What Does Fire Look Like in Space?

It may be considered dangerous to study fire on the International Space Station, as it's a confined, artificially oxygenated environment, but scientists conducting Flame Extinguishment Experiments (FLEX) believe understanding combustion and how to put out fires in space could be a matter of life or death.

Researchers in the FLEX program have been trying to better understand how flames behave in space since March 2009, according to a NASA news release. So far, more than 200 tests have been conducted in a sophisticated, contained chamber on fundamentals of flames and how best to manage them.

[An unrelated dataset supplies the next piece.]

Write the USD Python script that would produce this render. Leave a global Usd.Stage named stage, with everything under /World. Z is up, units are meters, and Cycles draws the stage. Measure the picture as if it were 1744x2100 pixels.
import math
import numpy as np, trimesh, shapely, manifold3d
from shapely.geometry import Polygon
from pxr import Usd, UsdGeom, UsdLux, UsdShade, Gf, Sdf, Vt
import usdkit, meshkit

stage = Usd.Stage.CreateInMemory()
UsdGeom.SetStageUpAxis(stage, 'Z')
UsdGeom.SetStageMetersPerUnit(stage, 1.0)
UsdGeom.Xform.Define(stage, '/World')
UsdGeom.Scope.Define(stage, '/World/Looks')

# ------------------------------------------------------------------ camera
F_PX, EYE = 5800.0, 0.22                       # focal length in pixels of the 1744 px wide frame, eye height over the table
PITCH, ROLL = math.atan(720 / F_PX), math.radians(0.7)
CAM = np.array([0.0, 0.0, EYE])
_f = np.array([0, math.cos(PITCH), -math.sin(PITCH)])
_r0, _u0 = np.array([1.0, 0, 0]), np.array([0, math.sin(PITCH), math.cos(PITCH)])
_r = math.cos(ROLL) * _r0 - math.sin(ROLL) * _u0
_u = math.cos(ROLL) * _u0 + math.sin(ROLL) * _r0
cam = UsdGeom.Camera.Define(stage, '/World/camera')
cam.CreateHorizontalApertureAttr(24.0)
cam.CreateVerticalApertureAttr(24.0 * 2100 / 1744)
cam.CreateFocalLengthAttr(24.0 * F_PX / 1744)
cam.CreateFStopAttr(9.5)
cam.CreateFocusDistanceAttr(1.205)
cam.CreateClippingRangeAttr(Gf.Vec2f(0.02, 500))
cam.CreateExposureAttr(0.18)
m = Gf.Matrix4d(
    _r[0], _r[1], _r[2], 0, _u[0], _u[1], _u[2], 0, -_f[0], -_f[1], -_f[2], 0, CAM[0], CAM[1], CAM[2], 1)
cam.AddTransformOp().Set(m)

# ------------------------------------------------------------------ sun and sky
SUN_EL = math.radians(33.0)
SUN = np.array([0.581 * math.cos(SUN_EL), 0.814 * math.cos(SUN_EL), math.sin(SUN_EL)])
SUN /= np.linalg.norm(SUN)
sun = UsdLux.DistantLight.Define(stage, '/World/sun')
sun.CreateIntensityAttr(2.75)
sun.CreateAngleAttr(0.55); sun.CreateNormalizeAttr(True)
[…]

Understanding fire in space

"We hope to gain a better knowledge of droplet burning, improved spacecraft fire safety and ideas for more efficient utilization of liquid fuels on earth," Principal Investigator Forman Williams, University of California, San Diego, said in the release. "The experiments will be used to verify numerical models that calculate droplet burning under different conditions."

Scientists use either a small droplet of heptane or methanol in a microgravity chamber to observe the flame's behavior. Take a look:

As you can see, the flame burns for about 20 seconds as a sphere before the fuel runs out. But it's not just the spherical shape of the flame that's intriguing. The researchers report seeing that some burning continues even after the heptane flame disappears.

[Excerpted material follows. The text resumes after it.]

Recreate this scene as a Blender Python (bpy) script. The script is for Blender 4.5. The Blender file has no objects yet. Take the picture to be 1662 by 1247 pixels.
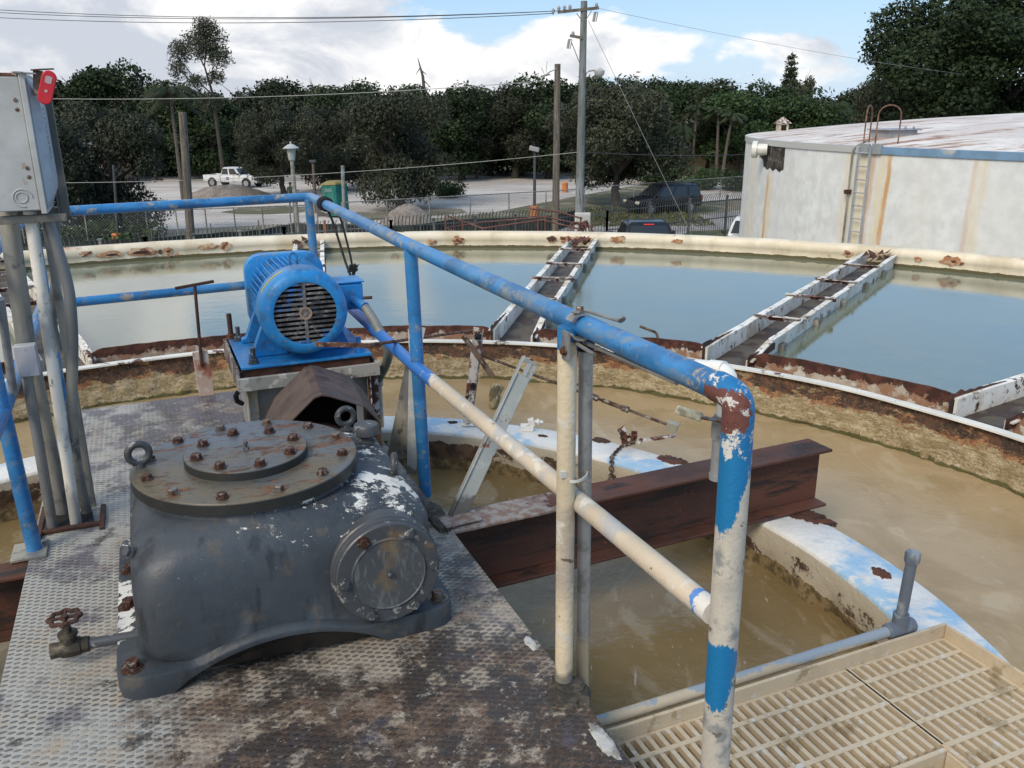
import bpy, bmesh, math, random
from mathutils import Vector, Matrix, noise
random.seed(7)
R = math.radians
S = bpy.context.scene
COL = S.collection
# ------------------------------------------------------------------ camera
CAMH, PITCH, ROLL, FPX = 1.585, 17.8, -0.4, 1382.0
cd = bpy.data.cameras.new('camera'); cam = bpy.data.objects.new('camera', cd); COL.objects.link(cam)
cd.sensor_width = 36; cd.lens = FPX / 1662 * 36; cd.clip_end = 3000; cd.clip_start = .05
_t, _r = R(PITCH), R(ROLL)
cR = Vector((1, 0, 0)); cD = Vector((0, math.cos(_t), -math.sin(_t))); cU = Vector((0, math.sin(_t), math.cos(_t)))
cR, cU = cR * math.cos(_r) + cU * math.sin(_r), -cR * math.sin(_r) + cU * math.cos(_r)
M3 = Matrix((cR, cU, -cD)).transposed()
cam.matrix_world = Matrix.Translation((0, 0, CAMH)) @ M3.to_4x4()
S.camera = cam
def ray(x, y): return cD + cR * (x - 831) / FPX - cU * (y - 623.5) / FPX
def pz(x, y, z):                       # point seen at a photo pixel, on the level z
    d = ray(x, y); return Vector((0, 0, CAMH)) + d * ((z - CAMH) / d.z)
def pd(x, y, Y):                       # point seen at a photo pixel, Y metres ahead
    d = ray(x, y); return Vector((0, 0, CAMH)) + d * (Y / d.y)
GZ = -4.9
def gx(x, Y, z=GZ):                    # ground point in a photo column, Y metres ahead
    dep = Y * math.cos(_t) + (CAMH - z) * math.sin(_t); return Vector(((x - 831) / FPX * dep, Y, z))
# ------------------------------------------------------------------ world, sun, exposure
SUN_EL, SUN_AZ = 42, 212                # azimuth clockwise from +Y
S.view_settings.view_transform = 'Standard'; S.view_settings.look = 'None'
S.view_settings.exposure = 0.68; S.view_settings.gamma = 1
w = bpy.data.worlds.new('World'); S.world = w; w.use_nodes = True
nt = w.node_tree; nt.nodes.clear(); N = nt.nodes.new; Lk = nt.links.new
def wm(op, a, b=None, c=None):
    n = N('ShaderNodeMath'); n.operation = op
    for i, v in enumerate((a, b, c)):
        if v is None: continue
        if isinstance(v, (int, float)): n.inputs[i].default_value = v
        else: Lk(v, n.inputs[i])
    return n.outputs[0]
def wmix(f, a, b):
    n = N('ShaderNodeMix'); n.data_type = 'RGBA'
    for i, v in ((0, f), (6, a), (7, b)):
        if isinstance(v, (int, float)): n.inputs[i].default_value = v
        elif isinstance(v, tuple): n.inputs[i].default_value = (*v, 1)
        else: Lk(v, n.inputs[i])
    return n.outputs[2]
sky = N('ShaderNodeTexSky'); sky.sky_type = 'NISHITA'; sky.sun_disc = False
sky.sun_elevation = R(SUN_EL); sky.sun_rotation = R(SUN_AZ); sky.ozone_density = 1.6; sky.air_density = 1.0; sky.dust_density = 1.0
tc = N('ShaderNodeTexCoord'); sp = N('ShaderNodeSeparateXYZ'); Lk(tc.outputs['Generated'], sp.inputs[0])
dx, dy, dz = sp.outputs
zz = wm('MAXIMUM', dz, 0.0)
den = wm('ADD', zz, 0.22)
cmb = N('ShaderNodeCombineXYZ'); Lk(wm('MULTIPLY', dx, 1.0), cmb.inputs[0]); Lk(wm('MULTIPLY', dy, 1.0), cmb.inputs[1]); Lk(wm('MULTIPLY', zz, 1.9), cmb.inputs[2])
def wnoise(s, d, r=.55, off=0, dist=0):
    n = N('ShaderNodeTexNoise'); n.inputs['Scale'].default_value = s; n.inputs['Detail'].default_value = d
    n.inputs['Roughness'].default_value = r; n.inputs['Distortion'].default_value = dist
    mp = N('ShaderNodeMapping'); mp.inputs['Location'].default_value = (off, off * .7, off * .3); Lk(cmb.outputs[0], mp.inputs[0]); Lk(mp.outputs[0], n.inputs['Vector']); return n.outputs[0]
def wstep(v, a, b):
    n = N('ShaderNodeMapRange'); n.interpolation_type = 'SMOOTHSTEP'; n.inputs[1].default_value = a; n.inputs[2].default_value = b; Lk(v, n.inputs[0]); return n.outputs[0]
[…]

"Thus far the most surprising thing we've observed is continued apparent burning of heptane droplets after flame extinction under certain conditions; currently, this is entirely unexplained," said Williams, who has studied combustion for more than 50 years according to the release.

Researchers have found flames in space burn at a lower temperatures, lower rates and require less oxygen. This means higher concentrations of extinguishers must be used to snuff the flame.